In the Great Lakes basin, we also have an enormous supply of wheat, but unlike big parts of this continent, our quality is actually quite good this year. Ontario’s current wheat inventory is approximately 1.5 million tonnes. Our “domestic” flour milling demand for Ontario wheat is about 80,000 tonnes per month (640,000 tonnes before the next harvest), and based on fall 2016 plantings, there’s about two-million tonnes of new crop wheat coming next summer. Unlike the hard wheat and durum producing regions, there’s no rational basis to believe that eastern soft wheats are going to become scarce, but the spillover effect to western anxiety still has the potential to create marketing opportunities in this market.
First of all, the speculator funds are running significant short positions in all three wheat futures exchanges (Chicago, Kansas City and Minneapolis). Funds put on those short futures positions are based on production numbers, but with extremely little wheat actually being marketed right now and spreads collapsing, it seems logical that the speculation funds are likely to close their positions.
The faster the shorts try to get out, the greater the chance that we will see a futures rally for eastern wheat fueled in part by quality issues in other places.

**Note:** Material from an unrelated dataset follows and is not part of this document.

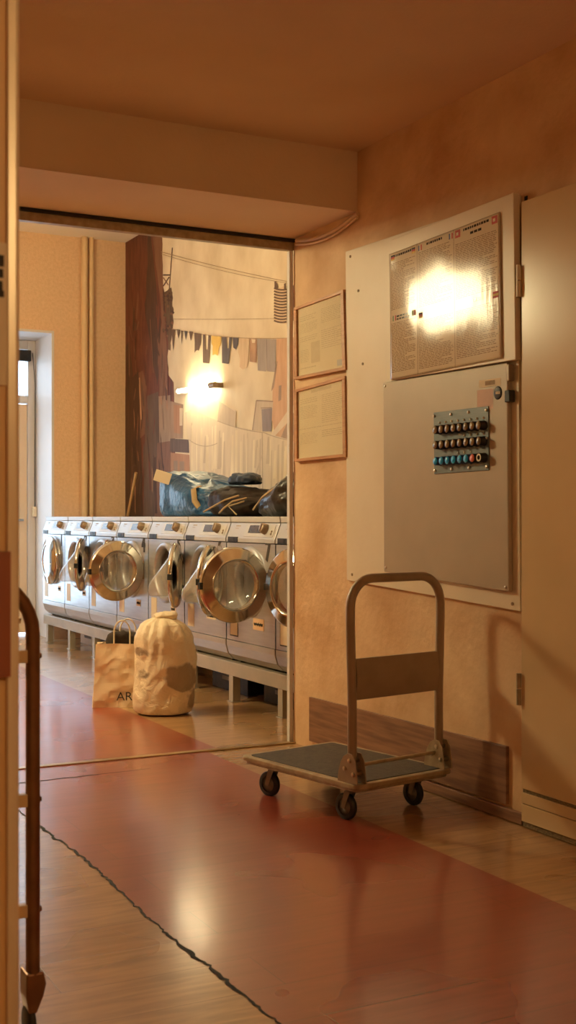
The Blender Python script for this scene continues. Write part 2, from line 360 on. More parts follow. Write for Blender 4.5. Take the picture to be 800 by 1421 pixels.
# cream door on the right wall, seen at an angle
d1 = bpy.data.objects.new('door_1', None); C.objects.link(d1); structure(d1)
dy = onX(724,700,XW-.03).y
mb = MB(); mb.box((XW-.03,dy-.86,.135),(XW-.001,dy,2.175)); mb.build('door_leaf', M['door'], d1, .003)
mb = MB(); mb.box((XW-.03,dy-.86,.022),(XW-.001,dy,.082)); mb.box((XW-.03,dy-.86,.085),(XW-.001,dy,.122)); mb.build('kick_board', M['door'], d1, .002)
mb = MB(); mb.box((XW-.024,dy-.86,.003),(XW-.002,dy-.002,.134)); mb.build('seam', M['grime'], d1)
for z in (.48, 1.90):
    mb = MB(); mb.tube([(XW-.036,dy+.006,z-.055),(XW-.036,dy+.006,z+.0)], .009); mb.tube([(XW-.036,dy+.006,z+.003),(XW-.036,dy+.006,z+.055)], .009)
    mb.build('hinge', M['ivory'] if z > 1 else M['truckedge'], d1)
mb = MB(); mb.box((XW-.004,dy+.002,.05),(XW-.001,dy+.016,2.2)); mb.build('door_gap', M['dark'], d1)
# red floor runners
def runner(name, label, y0, y1, x0, x1, torn):
    NS = 520; ys = [y0 + (y1-y0)*i/NS for i in range(NS+1)]
    def left(y):
        if not torn: return x0
        base = 1.172 + .010*math.sin(y*2.1) + .007*math.sin(y*5.3+1)
        return base + .010*noise.noise(Vector((y*7, 3.1, 0))) + .010*noise.noise(Vector((y*23, 1.2, 0))) + .008*noise.noise(Vector((y*61, 4.2, 0)))
    vs = []; fs = []
    for y in ys:
        a = left(y); b = x1 + .03*(y-y0)/6 if torn is None else x1
        vs += [(a,y,.0022), (b,y,.0022), (a,y,0.0002), (b,y,0.0002)]
    for i in range(NS):
        j = 4*i; fs += [(j,j+1,j+5,j+4), (j+2,j,j+4,j+6), (j+1,j+3,j+7,j+5)]
    o = tag(MB().add(vs, fs).build(name, M['red']), label, 'floor runner')
    if torn:
        vs = []; fs = []
        for y in ys:
            w = .002 + .013*abs(noise.noise(Vector((y*11, 7.7, 0)))) + .008*abs(noise.noise(Vector((y*3, 2.7, 0))))
            a = left(y); vs += [(a-w,y,.0012), (a+.0005,y,.0028)]
        for i in range(NS): j = 2*i; fs.append((j,j+1,j+3,j+2))
        vs2 = []
        for i in range(60):
            x = 1.20 + .66*i/59; yy = 4.865 + .03*i/59 + .008*noise.noise(Vector((x*14,0,5))); w = .006*(1-i/59) + .0015
            vs2 += [(x,yy-w,.0030), (x,yy+w,.0030)]
        m = MB().add(vs, fs).add(vs2, [(2*i,2*i+2,2*i+3,2*i+1) for i in range(59)])
        m.build('torn_edge', M['dark'], o)['label'] = 'dark ragged tear along the runner'
    return o
runner('floor_runner', 'long red floor runner with dark torn edge in the front room', -2.4, YB1-.03, 1.17, 2.225, True)
runner('floor_runner', 'red floor runner beyond the brass threshold beside the washing machines', YB1+.013, 10.3, .95, 2.30, False)
# left partition close to the camera
PY = 1.6
pa, pb = onY(10,0,PY).x, onY(28,0,PY).x
shell('wall_partition', M['wallbrown'], [((-2.9,PY+.006,0),(pa+.004,PY+.11,ZC))])
mb = MB(); mb.prism([(pa,PY),(pb-.004,PY),(pb,PY+.004),(pb,PY+.12),(pa,PY+.12)], 2, 0, ZC); structure(mb.build('trim_6', M['alu'], None, .002))
def sheet(px0, px1, y0, y1, Y, th, name, mtl):
    a, b = onY(px0,y1,Y), onY(px1,y0,Y); mb = MB(); mb.box((a.x,Y-th,a.z),(b.x,Y,b.z)); return mb.build(name, mtl, None, .0008)
n = tag(sheet(-140,9.6,338,528,PY+.005,.003,'paper_notice',M['paper']), 'cream paper notice taped to the near left partition', 'notice')
mb = MB()
for (a,b,c,d) in ((-90,6,354,361),(-100,5,373,376),(-110,4,390,393),(-60,6,403,407)):
    p, q = onY(a,d,PY), onY(b,c,PY); mb.box((p.x,PY+.0012,p.z),(q.x,PY+.0018,q.z))
mb.build('printed_lines', M['ink_dark'], n)
tag(sheet(-120,12,765,946,PY+.005,.012,'wall_plate',M['redplate']), 'red brown plate on the near left partition below the paper notice', 'plate')

# ------------------------------------------------------------------ mural behind the machines
cols = dict(
    bg=((.64,.53,.35),(.84,.74,.55)), red=((.10,.028,.015),(.19,.058,.03)), dk=((.06,.028,.016),(.10,.045,.026)), br=((.17,.075,.04),(.24,.115,.065)),
    leaf=((.07,.04,.02),(.17,.10,.05)), line=((.36,.25,.14),(.42,.30,.18)), cl=((.11,.065,.035),(.16,.095,.055)), yel=((.62,.40,.07),(.70,.47,.10)),
    ind=((.085,.065,.055),(.13,.10,.085)), crm=((.72,.56,.36),(.62,.46,.28)), pat=((.25,.11,.055),(.55,.36,.2)), gb=((.30,.26,.23),(.38,.33,.29)),
    ob=((.52,.31,.17),(.62,.39,.23)), win=((.26,.18,.12),(.32,.23,.16)), sh=((.20,.16,.16),(.27,.22,.21)), s1=((.62,.52,.38),(.69,.58,.43)), s2=((.50,.40,.28),(.57,.47,.34)),
    s3=((.40,.31,.21),(.48,.38,.27)), grey=((.30,.20,.13),(.38,.27,.18)), bal=((.10,.06,.04),(.15,.09,.06)), orange=((.36,.18,.09),(.44,.24,.13)))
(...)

Closing up a fund short does not create a long-term sustained rally, but it is likely to create an opportunity for disciplined marketers to use the price movement in order to catch up on some sales.
The other unique thing about the current wheat market is that with buyers fixed on the gross volume of world wheat stocks and sellers unimpressed with price, and nervous about quality issues when they go to ship, is that we have a marketplace right now which is trading extremely little volume. It’s entirely possible that the price is going to need to mount at least the start of a rally in order to get product flowing again. In spite of the size of the current wheat stocks, we are apt to see a pop in prices simply to initiate the start movement.
In spite of the gross volumes of wheat currently in the world, there are a few good reasons to anticipate a rally. The trick for producers is to establish reasonable targets for price which are achievable, and to sell the forward time periods in order to capture the futures carry as part of the means to reach those higher prices.
Steve Kell operates a crop farm in Simcoe County and is a grain merchant for Parrish and Heimbecker Ltd. in Toronto.